— Data lines —

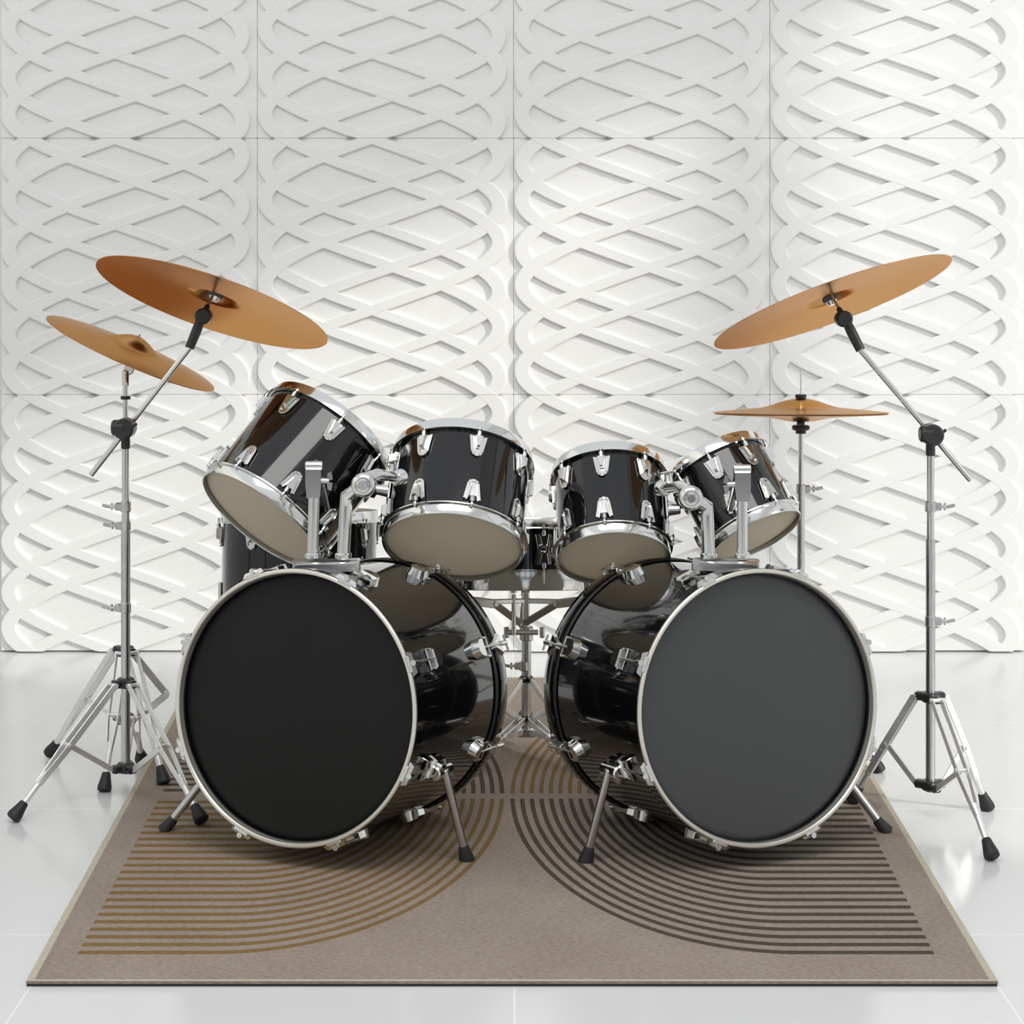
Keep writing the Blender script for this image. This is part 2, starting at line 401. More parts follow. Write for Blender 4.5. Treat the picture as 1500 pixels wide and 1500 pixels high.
# ------------------------------------------------------------------ bass drums
BR, BL_ = .276, .447
def bass_drum(side, cx, label, headm):
    """side -1: left drum (axis runs back to the right), +1: right drum"""
    yaw, pit = math.radians(23), math.radians(5.3)
    f0 = at(cx, 1036, 4.0)
    ax = Vector((-side*math.sin(yaw)*math.cos(pit), math.cos(yaw)*math.cos(pit), -math.sin(pit)))
    lat = Vector((-side*math.cos(yaw), -math.sin(yaw), 0))      # towards the other drum
    M = frame(f0, ax, lat)
    root_loc = Vector((f0.x+ax.x*.2, f0.y+ax.y*.2, 0))
    t = thing('bass_drum', Matrix.Translation(root_loc), label, 'drum', 'pair of bass drums')
    inv = Matrix.Translation(-root_loc)
    def B(mb, name, m, parent=t, sharp=38):
        return mb.build(name, m, parent, world=True, sharp=sharp)
    R = BR
    m_ = MB(); m_.lathe([(R, .012), (R, BL_-.03), (R-.008, BL_-.03), (R-.008, .012)], M, n=128, closed=True); B(m_, 'shell', BLACK)
    # front hoop: bright face and inner wall, black outside
    m_ = MB(); m_.lathe([(R+.005, -.004), (R+.0045, 0), (R-.004, 0), (R-.004, -.001)], M, n=128)
    m_ = MB(); m_.lathe([(R+.0035, .001), (R+.0035, -.0035), (R+.001, -.0055), (R-.0035, -.0055), (R-.0055, -.003), (R-.0055, .0275), (R-.003, .0275), (R-.002, .001)], M, n=128, closed=True); B(m_, 'front_hoop', CREAM)
    m_ = MB(); m_.lathe([(R+.0042, .002), (R+.0042, .034), (R+.0005, .036), (R-.0015, .034), (R-.0015, .002)], M, n=128, closed=True); B(m_, 'front_hoop_band', BLACK)
    m_ = MB(); m_.lathe([(.0001, .020), (R*.5, .020), (R-.022, .020), (R-.012, .0205), (R-.0056, .025)], M, n=128); B(m_, 'front_head', headm)
    m_ = MB(); m_.lathe([(R+.0055, BL_-.036), (R+.007, BL_-.033), (R+.007, BL_+.003), (R+.005, BL_+.006), (R-.004, BL_+.006), (R-.004, BL_-.010), (R+.0005, BL_-.036)], M, n=128, closed=True); B(m_, 'back_hoop', BLACK)
    m_ = MB(); m_.lathe([(R+.0022, BL_-.052), (R+.004, BL_-.050), (R+.004, BL_-.040), (R+.0005, BL_-.038), (R-.001, BL_-.045)], M, n=128, closed=True); B(m_, 'counter_ring', RUBBER)
    m_ = MB(); m_.lathe([(.0001, BL_-.006), (R-.004, BL_-.006)], M, n=128); B(m_, 'back_head', HEADC)
    # lugs, claws, rods
    for k in range(8):
        an = math.radians(22.5+45*k)
        for end in (0, 1):
            ca, sa = math.cos(an), math.sin(an)
            s_lug = .098 if end == 0 else BL_-.108
            sg = -1 if end == 0 else 1
            ML = M @ frame((ca*(R-.001), sa*(R-.001), s_lug), (ca, sa, 0), (-sa, ca, 0))
            if (ML.to_3x3() @ Vector((0, 1, 0))).dot(ax)*sg < 0: ML = ML @ Matrix.Rotation(PI, 4, 'Z')
            lb = MB()
            # rounded cup body, open frame towards the hoop
            arc = [(.023*math.cos(q), -.006+.023*math.sin(q)) for q in [PI+PI*j/12 for j in range(13)]]
            lb.prism([(-.023, .008)]+arc+[(.023, .008)], -.001, .019, ML, inset=.20)
            lb.box((-.0205, .018, .008), (.005, .026, .016), ML, bev=.001)
            lb.box((.0205, .018, .008), (.005, .026, .016), ML, bev=.001)
            lb.box((0, .030, .008), (.046, .005, .016), ML, bev=.001)
            lo = B(lb, 'lug', CHROME)
            rd = MB()
            rd.cyl(ML @ Vector((0, .004, .0145)), ML @ Vector((0, .098 if end == 0 else .118, .0145)), .0030, n=10)
            B(rd, 'tension_rod', STEEL, lo)
            cl = MB()
            e0 = .084 if end == 0 else .090
            cl.prism([(-.007, e0-.026), (.007, e0-.026), (.014, e0-.008), (.026, e0+.014), (.026, e0+.0165), (-.026, e0+.0165), (-.026, e0+.014), (-.014, e0-.008)], .0055, .0155, ML, inset=.22)
            cl.box((0, e0+.018, .0045), (.034, .003, .009), ML, bev=.001)
            cl.cyl(ML @ Vector((0, e0+.004, .0150)), ML @ Vector((0, e0+(.018 if end == 0 else .036), .0150)), .0058, n=12)
            if end == 1: cl.bar(ML @ Vector((-.018, e0+.036, .015)), ML @ Vector((.018, e0+.036, .015)), .006, .005)
            B(cl, 'claw_hook', CHROME)
    # spurs
    def spur(sgn, s_, an_deg, foot):
        a = math.radians(an_deg)
        # local +x is towards the other drum; world up is on -y or +y of M
        upv = M.to_3x3() @ Vector((0, 1, 0)); us = 1 if upv.z > 0 else -1
        loc_ = Vector((sgn*math.cos(a)*R, us*math.sin(a)*R, s_))
        nrm = (M.to_3x3() @ Vector((sgn*math.cos(a), us*math.sin(a), 0))).normalized()
        p = M @ loc_
        FM = frame(p, nrm, ax)
        sb = MB(); sb.box((0, 0, .008), (.052, .046, .020), FM, bev=.004)
        sb.cyl(p+nrm*.022-ax*.034, p+nrm*.022+ax*.038, .0155, n=24, bev=.003)
        sb.box((-.012, .004, .020), (.030, .036, .026), FM, bev=.004)
        # wing nut
        w0 = p+nrm*.022+ax*.040
        sb.cyl(w0, w0+ax*.012, .007)
        sb.bar(w0+ax*.012-Vector((0, 0, .004)), w0+ax*.030-Vector((0, 0, .022)), .010, .005)
        so = B(sb, 'spur_bracket', CHROME)
        st = p+nrm*.036
        foot = Vector(foot); dr = (foot-st).normalized()
        lg = MB(); lg.cyl(st-dr*.012, foot-dr*.022, .0088, n=20, bev=.001); so2 = B(lg, 'spur', STEEL)
        ft = MB(); zt = foot-dr*.032
        ft.lathe([(.0095, 0), (.0110, .003), (.0120, .010), (.0165, .030), (.0165, .034), (.012, .036)], frame(zt, dr), n=20, cap0=True, cap1=True)
        # keep the foot above the rug
        ft.v = [Vector((v.x, v.y, max(v.z, RT+.0005))) for v in ft.v]
        B(ft, 'rubber_foot', RUBBER, so2)
    if side < 0:
        spur(1, .135, -24, on_floor(684, 1266)+Vector((0, 0, RT)))
        spur(-1, .17, -30, on_floor(241, 1222)+Vector((0, 0, RT)))
    else:
        spur(1, .135, -24, on_floor(858, 1268)+Vector((0, 0, RT)))
        spur(-1, .17, -30, on_floor(1298, 1224)+Vector((0, 0, RT)))
    return t, M, ax, lat
bdl = bass_drum(-1, 430, 'bass drum with the plain black front head, on the left of the rug', HEADB)
bdr = bass_drum(1, 1113, 'bass drum with the slate-grey front head, on the right of the rug', HEADG)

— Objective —
Copy the listing in full and without alteration, omitting every picture.

— Full response —
Keep writing the Blender script for this image. This is part 2, starting at line 401. More parts follow. Write for Blender 4.5. Treat the picture as 1500 pixels wide and 1500 pixels high.
# ------------------------------------------------------------------ bass drums
BR, BL_ = .276, .447
def bass_drum(side, cx, label, headm):
    """side -1: left drum (axis runs back to the right), +1: right drum"""
    yaw, pit = math.radians(23), math.radians(5.3)
    f0 = at(cx, 1036, 4.0)
    ax = Vector((-side*math.sin(yaw)*math.cos(pit), math.cos(yaw)*math.cos(pit), -math.sin(pit)))
    lat = Vector((-side*math.cos(yaw), -math.sin(yaw), 0))      # towards the other drum
    M = frame(f0, ax, lat)
    root_loc = Vector((f0.x+ax.x*.2, f0.y+ax.y*.2, 0))
    t = thing('bass_drum', Matrix.Translation(root_loc), label, 'drum', 'pair of bass drums')
    inv = Matrix.Translation(-root_loc)
    def B(mb, name, m, parent=t, sharp=38):
        return mb.build(name, m, parent, world=True, sharp=sharp)
    R = BR
    m_ = MB(); m_.lathe([(R, .012), (R, BL_-.03), (R-.008, BL_-.03), (R-.008, .012)], M, n=128, closed=True); B(m_, 'shell', BLACK)
    # front hoop: bright face and inner wall, black outside
    m_ = MB(); m_.lathe([(R+.005, -.004), (R+.0045, 0), (R-.004, 0), (R-.004, -.001)], M, n=128)
    m_ = MB(); m_.lathe([(R+.0035, .001), (R+.0035, -.0035), (R+.001, -.0055), (R-.0035, -.0055), (R-.0055, -.003), (R-.0055, .0275), (R-.003, .0275), (R-.002, .001)], M, n=128, closed=True); B(m_, 'front_hoop', CREAM)
    m_ = MB(); m_.lathe([(R+.0042, .002), (R+.0042, .034), (R+.0005, .036), (R-.0015, .034), (R-.0015, .002)], M, n=128, closed=True); B(m_, 'front_hoop_band', BLACK)
    m_ = MB(); m_.lathe([(.0001, .020), (R*.5, .020), (R-.022, .020), (R-.012, .0205), (R-.0056, .025)], M, n=128); B(m_, 'front_head', headm)
    m_ = MB(); m_.lathe([(R+.0055, BL_-.036), (R+.007, BL_-.033), (R+.007, BL_+.003), (R+.005, BL_+.006), (R-.004, BL_+.006), (R-.004, BL_-.010), (R+.0005, BL_-.036)], M, n=128, closed=True); B(m_, 'back_hoop', BLACK)
    m_ = MB(); m_.lathe([(R+.0022, BL_-.052), (R+.004, BL_-.050), (R+.004, BL_-.040), (R+.0005, BL_-.038), (R-.001, BL_-.045)], M, n=128, closed=True); B(m_, 'counter_ring', RUBBER)
    m_ = MB(); m_.lathe([(.0001, BL_-.006), (R-.004, BL_-.006)], M, n=128); B(m_, 'back_head', HEADC)
    # lugs, claws, rods
    for k in range(8):
        an = math.radians(22.5+45*k)
        for end in (0, 1):
            ca, sa = math.cos(an), math.sin(an)
            s_lug = .098 if end == 0 else BL_-.108
            sg = -1 if end == 0 else 1
            ML = M @ frame((ca*(R-.001), sa*(R-.001), s_lug), (ca, sa, 0), (-sa, ca, 0))
            if (ML.to_3x3() @ Vector((0, 1, 0))).dot(ax)*sg < 0: ML = ML @ Matrix.Rotation(PI, 4, 'Z')
            lb = MB()
            # rounded cup body, open frame towards the hoop
            arc = [(.023*math.cos(q), -.006+.023*math.sin(q)) for q in [PI+PI*j/12 for j in range(13)]]
            lb.prism([(-.023, .008)]+arc+[(.023, .008)], -.001, .019, ML, inset=.20)
            lb.box((-.0205, .018, .008), (.005, .026, .016), ML, bev=.001)
            lb.box((.0205, .018, .008), (.005, .026, .016), ML, bev=.001)
            lb.box((0, .030, .008), (.046, .005, .016), ML, bev=.001)
            lo = B(lb, 'lug', CHROME)
            rd = MB()
            rd.cyl(ML @ Vector((0, .004, .0145)), ML @ Vector((0, .098 if end == 0 else .118, .0145)), .0030, n=10)
            B(rd, 'tension_rod', STEEL, lo)
            cl = MB()
            e0 = .084 if end == 0 else .090
            cl.prism([(-.007, e0-.026), (.007, e0-.026), (.014, e0-.008), (.026, e0+.014), (.026, e0+.0165), (-.026, e0+.0165), (-.026, e0+.014), (-.014, e0-.008)], .0055, .0155, ML, inset=.22)
            cl.box((0, e0+.018, .0045), (.034, .003, .009), ML, bev=.001)
            cl.cyl(ML @ Vector((0, e0+.004, .0150)), ML @ Vector((0, e0+(.018 if end == 0 else .036), .0150)), .0058, n=12)
            if end == 1: cl.bar(ML @ Vector((-.018, e0+.036, .015)), ML @ Vector((.018, e0+.036, .015)), .006, .005)
            B(cl, 'claw_hook', CHROME)
    # spurs
    def spur(sgn, s_, an_deg, foot):
        a = math.radians(an_deg)
        # local +x is towards the other drum; world up is on -y or +y of M
        upv = M.to_3x3() @ Vector((0, 1, 0)); us = 1 if upv.z > 0 else -1
        loc_ = Vector((sgn*math.cos(a)*R, us*math.sin(a)*R, s_))
        nrm = (M.to_3x3() @ Vector((sgn*math.cos(a), us*math.sin(a), 0))).normalized()
        p = M @ loc_
        FM = frame(p, nrm, ax)
        sb = MB(); sb.box((0, 0, .008), (.052, .046, .020), FM, bev=.004)
        sb.cyl(p+nrm*.022-ax*.034, p+nrm*.022+ax*.038, .0155, n=24, bev=.003)
        sb.box((-.012, .004, .020), (.030, .036, .026), FM, bev=.004)
        # wing nut
        w0 = p+nrm*.022+ax*.040
        sb.cyl(w0, w0+ax*.012, .007)
        sb.bar(w0+ax*.012-Vector((0, 0, .004)), w0+ax*.030-Vector((0, 0, .022)), .010, .005)
        so = B(sb, 'spur_bracket', CHROME)
        st = p+nrm*.036
        foot = Vector(foot); dr = (foot-st).normalized()
        lg = MB(); lg.cyl(st-dr*.012, foot-dr*.022, .0088, n=20, bev=.001); so2 = B(lg, 'spur', STEEL)
        ft = MB(); zt = foot-dr*.032
        ft.lathe([(.0095, 0), (.0110, .003), (.0120, .010), (.0165, .030), (.0165, .034), (.012, .036)], frame(zt, dr), n=20, cap0=True, cap1=True)
        # keep the foot above the rug
        ft.v = [Vector((v.x, v.y, max(v.z, RT+.0005))) for v in ft.v]
        B(ft, 'rubber_foot', RUBBER, so2)
    if side < 0:
        spur(1, .135, -24, on_floor(684, 1266)+Vector((0, 0, RT)))
        spur(-1, .17, -30, on_floor(241, 1222)+Vector((0, 0, RT)))
    else:
        spur(1, .135, -24, on_floor(858, 1268)+Vector((0, 0, RT)))
        spur(-1, .17, -30, on_floor(1298, 1224)+Vector((0, 0, RT)))
    return t, M, ax, lat
bdl = bass_drum(-1, 430, 'bass drum with the plain black front head, on the left of the rug', HEADB)
bdr = bass_drum(1, 1113, 'bass drum with the slate-grey front head, on the right of the rug', HEADG)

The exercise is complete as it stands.